Currently, at least 43 states already have lieutenant governors. Now, I know that is not a reason for us to establish such a position. But there is a strong case for doing so, and for doing it the New Hampshire way.

Constitutionally, our current line of succession calls for the state Senate President to replace the governor. That has happened several times, most recently in 2016 when Senate President Chuck Morse replaced Maggie Hassan briefly when the latter was sworn in as U.S. senator. Senate President Ralph Hough replaced Judd Gregg briefly in 1992 when the latter was also sworn in as U.S. senator.

But ponder what happened in 1982, when Senate President Vesta Roy was sworn in as acting governor after the death of Hugh Gallen. These two individuals were of different parties, and that could be problematic. However, Gallen had just been defeated in a reelection bid, having lost the office to John Sununu. But assume Gallen had won that election before passing away. The people would have elected a Democrat, but then a Republican would have taken over. And that presents major problems.

To have a Senate President of one party replace a governor of another party creates many issues. Does the new governor continue to serve as Senate President? How could he or she simultaneously lead both the legislative and executive branches? That’s a serious separation of powers question—a constitutional issue that really demands attention.

Sens. Morse, Hough, and Roy did not resign their Senate seats when sworn in as acting governors. But their tenures of office as chief executive were all very limited and created no short-term issues.

But what if a Senate president needed to serve several months as chief executive? You conceivably could have someone who sponsored a bill in the legislative branch and then later sign the same bill into law as chief executive. Or perhaps vetoing a bill they’d earlier voted against as a legislator.

It utterly goes against Civics 101 and the separation of powers. And New Hampshire is just about the only state in this situation.

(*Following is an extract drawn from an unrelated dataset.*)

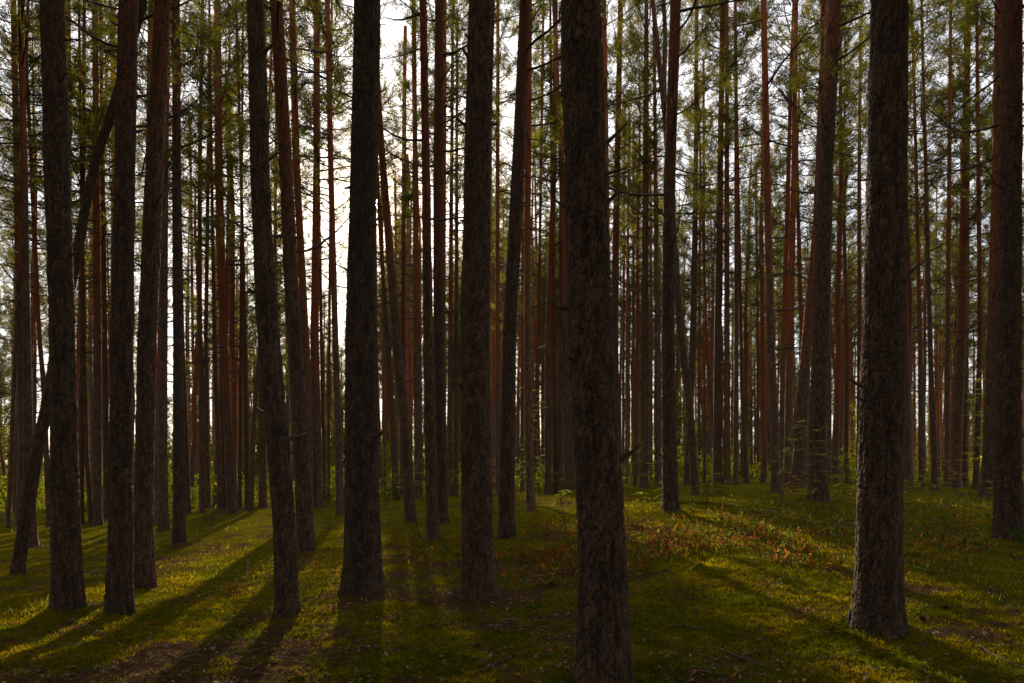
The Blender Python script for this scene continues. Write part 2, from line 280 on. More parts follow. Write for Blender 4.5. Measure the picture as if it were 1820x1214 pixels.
MID = [
 (932,None,[(0,24,9),(300,30,11),(600,36,13),(800,40,15),(930,37,17)]),
 (972,None,[(0,36,9),(300,43,11),(600,47,13),(800,50,17),(960,56,19)]),
 (935,None,[(0,50,5),(400,36,6),(640,26,6),(840,19,7),(930,14,7)]),
 (933,None,[(0,40,5),(250,54,6),(600,70,7),(690,78,8),(850,84,9),(930,88,10)]),
 (None,24,[(0,119,12),(250,120,12),(600,122,13)]),
 (928,None,[(0,169,9),(300,171,11),(600,173,13),(800,173,14),(928,173,15)]),
 (928,None,[(0,150,5),(300,148,6),(640,146,7),(800,145,9),(925,143,10)]),
 (928,None,[(0,140,4),(640,150,6),(800,153,7),(925,162,8)]),
 (None,38,[(0,165,5),(640,161,6),(800,163,6),(900,164,6)]),
 (925,None,[(0,178,5),(200,181,6),(400,184,7),(640,187,8),(920,190,10)]),
 (None,28,[(0,200,8),(300,203,9),(600,201,9)]),
 (944,None,[(0,298,9),(150,296,10),(300,293,11),(600,291,13),(800,289,15),(940,291,17)]),
 (937,None,[(0,269,10),(300,264,10),(700,275,12),(930,278,13)]),
 (970,None,[(0,313,12),(300,314,14),(600,317,17),(800,318,19),(950,318,20)]),
 (914,None,[(0,306,7),(640,325,8),(800,331,9),(914,334,10)]),
 (914,None,[(0,360,6),(300,355,7),(600,355,8),(640,358,10),(914,359,10)]),
 (906,None,[(0,374,5),(150,372,6),(600,366,7),(800,368,8),(906,370,10)]),
 (None,40,[(0,335,4),(640,343,5),(850,353,6)]),
 (908,None,[(0,372,4),(300,376,5),(640,382,7),(800,388,8),(908,390,8)]),
 (915,None,[(0,387,10),(300,390,11),(600,398,12),(750,404,14),(915,412,17)]),
 (907,None,[(0,384,7),(300,386,8),(600,394,9),(907,400,13)]),
 (908,None,[(0,432,4),(300,430,4),(640,428,6),(908,426,7)]),
 (908,None,[(0,420,5),(300,428,5),(640,436,8),(908,440,9)]),
 (908,None,[(0,486,4),(400,470,4),(640,460,6),(780,449,8),(908,447,8)]),
 (905,None,[(0,470,8),(600,466,11),(905,467,14)]),
 (None,40,[(0,500,5),(640,511,6),(880,511,6)]),
 (None,45,[(0,508,4),(640,516,4),(885,523,5)]),
 (906,None,[(0,519,11),(300,527,13),(600,543,13),(700,548,14),(900,549,16)]),
 (907,None,[(0,563,11),(300,563,12),(600,559,15),(800,563,17),(906,563,18)]),
 (884,None,[(0,560,4),(640,572,6),(880,577,7)]),
 (875,None,[(0,590,4),(640,585,5),(875,584,6)]),
 (910,None,[(0,582,9),(300,588,10),(600,596,11),(800,602,13),(910,605,15)]),
 (None,36,[(0,660,4),(400,667,5),(640,669,6),(830,676,7)]),
 (None,38,[(0,676,4),(640,681,6),(830,684,6)]),
 (870,None,[(0,655,5),(450,678,7),(640,691,9),(750,698,10),(870,703,11)]),
 (None,42,[(0,700,4),(640,705,5),(830,706,5)]),
 (930,None,[(0,667,8),(150,671,10),(280,679,12),(360,686,13),(607,705,17),(750,719,18),(910,729,19)]),
 (None,45,[(0,720,5),(300,724,6),(700,728,7)]),
 (887,None,[(0,735,8),(300,738,9),(640,741,13),(887,744,14)]),
 (None,32,[(0,721,6),(150,719,7),(300,718,8),(600,716,9)]),
 (962,None,[(0,752,12),(300,757,14),(600,761,17),(800,765,20),(940,770,22)]),
 (932,None,[(0,781,15),(300,779,17),(600,780,19),(800,784,20),(920,784,22)]),
 (902,None,[(0,790,8),(600,787,10),(900,788,12)]),
 (872,None,[(0,805,5),(640,800,8),(872,799,9)]),
 (864,None,[(0,813,4),(200,812,5),(640,811,8),(862,810,9)]),
 (None,38,[(0,870,4),(300,872,5),(640,877,7)]),
 (858,None,[(0,885,6),(640,884,8),(850,886,9)]),
 (962,None,[(0,934,20),(300,921,22),(600,905,23),(800,902,26),(930,901,28)]),
 (None,34,[(0,931,4),(640,928,6)]),
 (908,None,[(0,941,10),(300,938,12),(600,937,12),(800,940,14),(900,944,16)]),
 (None,30,[(0,966,5),(400,960,5),(640,955,7),(850,949,7)]),
 (857,None,[(0,988,7),(300,985,9),(600,974,11),(850,974,12)]),
 (855,None,[(0,985,8),(150,990,9),(300,999,10),(600,1009,10),(855,1008,12)]),
 (856,None,[(0,1000,5),(600,996,9),(855,996,10)]),
 (856,None,[(0,978,4),(640,984,8),(850,987,9)]),
 (None,24,[(0,1073,9),(300,1077,11),(600,1080,12),(830,1085,13)]),
 (861,None,[(0,1103,9),(300,1097,11),(600,1092,13),(830,1098,14)]),
 (None,45,[(0,1112,4),(600,1108,5)]), (None,40,[(0,1121,4),(600,1114,5)]), (None,45,[(0,1126,4),(600,1126,5)]), (None,42,[(0,1130,4),(600,1133,5)]),
 (859,None,[(0,1149,7),(300,1148,11),(600,1146,13),(858,1145,14)]),
 (None,40,[(0,1155,4),(640,1157,6)]),
 (None,25,[(0,1162,5),(300,1165,7),(640,1168,9),(850,1170,10)]),
 (911,None,[(0,1201,18),(150,1196,19),(300,1190,20),(600,1187,22),(800,1190,25),(890,1192,27)]),
 (855,None,[(0,1238,6),(300,1237,8),(600,1232,12),(855,1221,13)]),
 (None,40,[(0,1246,3),(600,1243,5)]), (None,38,[(0,1250,4),(600,1252,5)]),
 (None,30,[(0,1235,3),(640,1257,5),(750,1268,5),(850,1270,6)]),
 (852,None,[(0,1285,9),(300,1280,10),(600,1276,13),(852,1275,16)]),
 (859,None,[(0,1292,6),(300,1292,8),(640,1292,10),(858,1292,12)]),
 (853,None,[(0,1307,5),(150,1308,6),(600,1309,8),(853,1308,9)]),
 (853,None,[(0,1306,4),(600,1317,6),(750,1321,7),(853,1327,9)]),
 (None,45,[(0,1340,4),(600,1347,5)]), (None,44,[(0,1352,3),(600,1355,4)]),
 (875,None,[(0,1357,10),(300,1363,12),(600,1370,13),(750,1376,16),(874,1380,18)]),
 (864,None,[(0,1415,7),(300,1411,9),(600,1404,13),(862,1399,13)]),
 (None,26,[(0,1411,5),(100,1407,6),(600,1393,9),(855,1390,10)]),
 (869,None,[(0,1464,10),(150,1461,11),(400,1451,12),(600,1434,17),(750,1424,20),(867,1417,22)]),
 (892,None,[(0,1483,23),(300,1467,25),(600,1459,28),(750,1454,28),(880,1454,30)]),
 (None,38,[(0,1494,4),(200,1497,5),(600,1503,6)]), (None,32,[(0,1530,5),(300,1527,6),(600,1528,8),(800,1527,9)]),
 (None,28,[(0,1470,5),(640,1474,7),(850,1474,8)]), (None,40,[(0,1450,3),(600,1478,4),(800,1495,5)]),
 (857,None,[(0,1592,8),(300,1600,9),(600,1609,13),(856,1612,15)]),
 (None,24,[(0,1620,4),(200,1626,5),(640,1636,8),(855,1638,10)]),
 (None,23,[(0,1638,4),(100,1640,5),(640,1654,8),(855,1662,11)]),
 (None,25,[(0,1690,5),(640,1684,8),(855,1683,9)]),
 (866,None,[(0,1721,9),(300,1715,12),(600,1709,16),(750,1702,18),(865,1697,19)]),
 (None,26,[(0,1722,6),(640,1716,10)]), (None,25,[(0,1736,5),(200,1738,6),(600,1742,8),(850,1735,10)]),
 (882,None,[(0,1776,13),(300,1771,14),(600,1764,17),(750,1760,18),(870,1757,20)]),
]
LEAN = (1028,None,[(0,257,14),(195,200,14),(290,168,15),(390,148,15),(480,132,15),(640,96,17),(707,88,18),(800,65,20),(900,50,20),(1000,33,19)])
FORK = (883,None,[(0,1160,8),(100,1170,9),(200,1182,10),(400,1196,11),(600,1210,13),(700,1224,14),(870,1236,15)])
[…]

Ponder what would have happened had if, God forbid, Republican Gov. Chris Sununu been struck by lightning in 2019. Democrat Senate President Donna Soucy would have become governor to finish out his term. Would she have maintained Sununu’s existing staff, or replaced its members? What would have happened about running the Senate? Could she serve simultaneously in the legislative and executive branches? That’s what Sens, Roy, Hough, and Morse did. They did not resign their senate seats before being sworn in as acting governors. But even if the Senate president removed himself or herself from the senate, they’d retain influence and relationships with senate colleagues that could be untoward.

Further, in 2019 the Democrats had both U.S. Senate seats, both congressional seats, the state Senate, the state House, and the Executive Council. Taking over the governor’s corner office would have given them total governmental control in a very purple state. A similar but opposite dynamic existed earlier when the Republicans controlled most of the government under Democrat Gov. Gallen.

New Hampshire is one of only two states with governors who serve two-year terms, so that mitigates the problem somewhat. But action is still needed. Perhaps if a senate president was elevated to the governor, they would resign their senate seat? But that would disenfranchise around 5 percent of New Hampshire citizens. And what if they didn’t want to resign their seat?

And that action involves amending our constitution to create a lieutenant governor position.

We should do it the New Hampshire way. We should have a citizen lieutenant governor, the way we have citizen legislators. CACR1 calls for the lieutenant governor to receive the same salary as that of the Senate President, which is $125 a year. So, this could be a wonderful example of improving government in the best way—essentially doubling our gubernatorial manpower at virtually no cost. Two governors for the price of one? That’s efficient government. That’s the New Hampshire way.